Aaron does not generate geometric forms, certainly interesting, but infinitely
repeatable. Aaron does not produce fractals, beautiful and random, but not
representative of the items that comprise the world. Aaron is not a tool
for painters, designers, draftsmen, or animators to be used as a medium
to express the creative ideas of the human user. Instead, Aaron is a computer
program with a software interface to a hardware drawing device that creates
original pictures, each picture different from the others and each one indistinguishable
by the uninformed observer from the work of a human artist. As such, Aaron
is significant to the computer scientist as well as to the artist, because
it uses artificial intelligence to encapsulate and replicate much of the
behavior that the artist unconsciously employs to create art, an understanding
of which has eluded people ever since they first tried to understand themselves.
The programmer Howard Cohen was a successful artist, first in his native
England and then in the United States. At age 39, unsatisfied or unfulfilled
by his work, he took a one-year leave from the art world of London, a sabbatical
that he extended until it became permanent. Cohen relocated to California.
In 1968 he met Jef Raskin, a computer programmer and former Dr. Dobb's editor.
Raskin is known now for his later role in the development of the Macintosh.

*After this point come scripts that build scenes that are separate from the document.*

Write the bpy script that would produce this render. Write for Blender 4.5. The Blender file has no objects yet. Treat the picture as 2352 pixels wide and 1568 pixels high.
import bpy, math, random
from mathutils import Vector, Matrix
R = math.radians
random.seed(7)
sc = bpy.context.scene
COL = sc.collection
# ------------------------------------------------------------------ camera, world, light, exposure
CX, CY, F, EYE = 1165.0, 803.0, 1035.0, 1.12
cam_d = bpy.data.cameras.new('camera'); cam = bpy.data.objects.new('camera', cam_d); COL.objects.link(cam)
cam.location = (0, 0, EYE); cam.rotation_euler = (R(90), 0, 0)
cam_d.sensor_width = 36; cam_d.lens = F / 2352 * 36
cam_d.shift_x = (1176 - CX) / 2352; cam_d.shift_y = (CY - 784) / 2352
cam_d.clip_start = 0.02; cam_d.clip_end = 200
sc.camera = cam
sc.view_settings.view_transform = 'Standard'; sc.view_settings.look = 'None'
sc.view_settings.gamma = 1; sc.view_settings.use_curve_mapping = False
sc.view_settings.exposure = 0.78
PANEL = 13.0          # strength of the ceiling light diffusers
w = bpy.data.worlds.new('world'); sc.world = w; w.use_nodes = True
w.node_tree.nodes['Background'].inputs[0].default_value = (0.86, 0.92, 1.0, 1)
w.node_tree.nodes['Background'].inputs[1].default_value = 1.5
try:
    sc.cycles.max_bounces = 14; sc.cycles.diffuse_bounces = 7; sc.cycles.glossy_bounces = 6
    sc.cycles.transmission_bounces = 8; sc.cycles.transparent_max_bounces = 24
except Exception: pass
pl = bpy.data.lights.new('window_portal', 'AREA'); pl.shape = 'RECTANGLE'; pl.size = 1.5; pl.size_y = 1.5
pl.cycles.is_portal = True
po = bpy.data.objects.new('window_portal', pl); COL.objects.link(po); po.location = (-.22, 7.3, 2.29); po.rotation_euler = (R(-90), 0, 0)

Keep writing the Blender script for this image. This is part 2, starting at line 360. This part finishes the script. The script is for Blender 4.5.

Then a programmer associated with a university computer center, Raskin exposed
Cohen to a CDC computer and to Fortran and taught him the fundamentals of
programming. As happens with so many, Cohen was taken with the power and
potential of programming, and he pursued it, apparently as a hobby, although
he started several years before computer hobbyists were commonplace. There
were no personal computers then, and computer time on mainframe and minicomputers
was generally inaccessible.
Cohen's interest in computer programming complemented his quest to understand
the process by which the artist uses what he knows in order to paint. He
assumed that if he could use a computer to model that behavior, he could
then come to understand it. The first version of Aaron was the result, and
it simulated the artist's creative behavior by storing and applying certain
rules of construction and representation as specified by Cohen. Aaron was
the artist and Cohen the meta-artist, and Aaron's development progressed
from the first stage, which could draw simple shapes without apparent meaning,
perspective, or spatial relationships, to the current version, which creates
figurative, three-dimensional drawings of things that the observer recognizes,
such as people, rocks, and plants. The book traces this progression and
intersperses many relevant discussions of the underlying philosophies and
consequences of such a project.
The programming reader will find much with which to relate in Aaron's
Code. We will ask questions, too, about issues that McCorduck does not
address--or, at least, not adequately for us. Cohen wrote the first version
of Aaron in Fortran on the CDC 3200. It is amusing to read of his discovery
that batch debugging by passing card decks through the window to an unseen
computer was less than productive. He solved the problem by getting hands-on
access to a Data General Nova. Subsequent machines included the PDP-11 and
VAX, with the current implementation a Micro-VAX. Sometime during those
ports he switched from Fortran to the C language, which McCorduck calls
a "trifle obsolescent." Today, all new development is proceeding
in LISP on a donated LISP machine, reflecting the program's roots in artificial
intelligence. All these ports suggest a revealing but unrevealed study in
portability. We can assume that Cohen ran into obstacles moving the program
among languages and computers. We would like to hear about some of them,
but this book does not go in that direction, being more concerned about
Aaron the result than the problems of its creation.
It is not clear how extensively Cohen studied programming as a discipline
beyond what he needed to learn to develop Aaron. He seems to have independently
discovered certain established tenets of artificial intelligence, learning
later that disciplines already exist that have covered those bases comprehensively.
Nonetheless, a passage in the chapter titled, "Art and Science"
implies that someone, either McCorduck or Cohen, understands the basis of
object-oriented technology at a conceptual level at least. Here is what
McCorduck says about the search in artificial intelligence for the principles
of behavior:
Among the first such principles proposed is that intelligence lies in the ability to process symbols. For science, definitions must be precise; a symbol is an entity capable of carrying denotation and connotation; a symbol system is a collection of patterns and processes, the processes capable of producing, destroying, and modifying the symbols. The most important property of patterns is that they are able to designate objects, processes, or other patterns. When patterns designate processes, they can be interpreted. Interpretation implies carrying out the designated processes--in short, action. All this is made manifest in programming a computer.Subsequent discussions on the hierarchical nature of Aaron's code reveal a programming model that resembles structured code. It might not really be structured--we don't get to see any of the code to verify it--but the hierarchy that Cohen describes suggests structure, whether he knew about and conscientiously applied the discipline, or simply "discovered" again the programming model that best fit his requirements.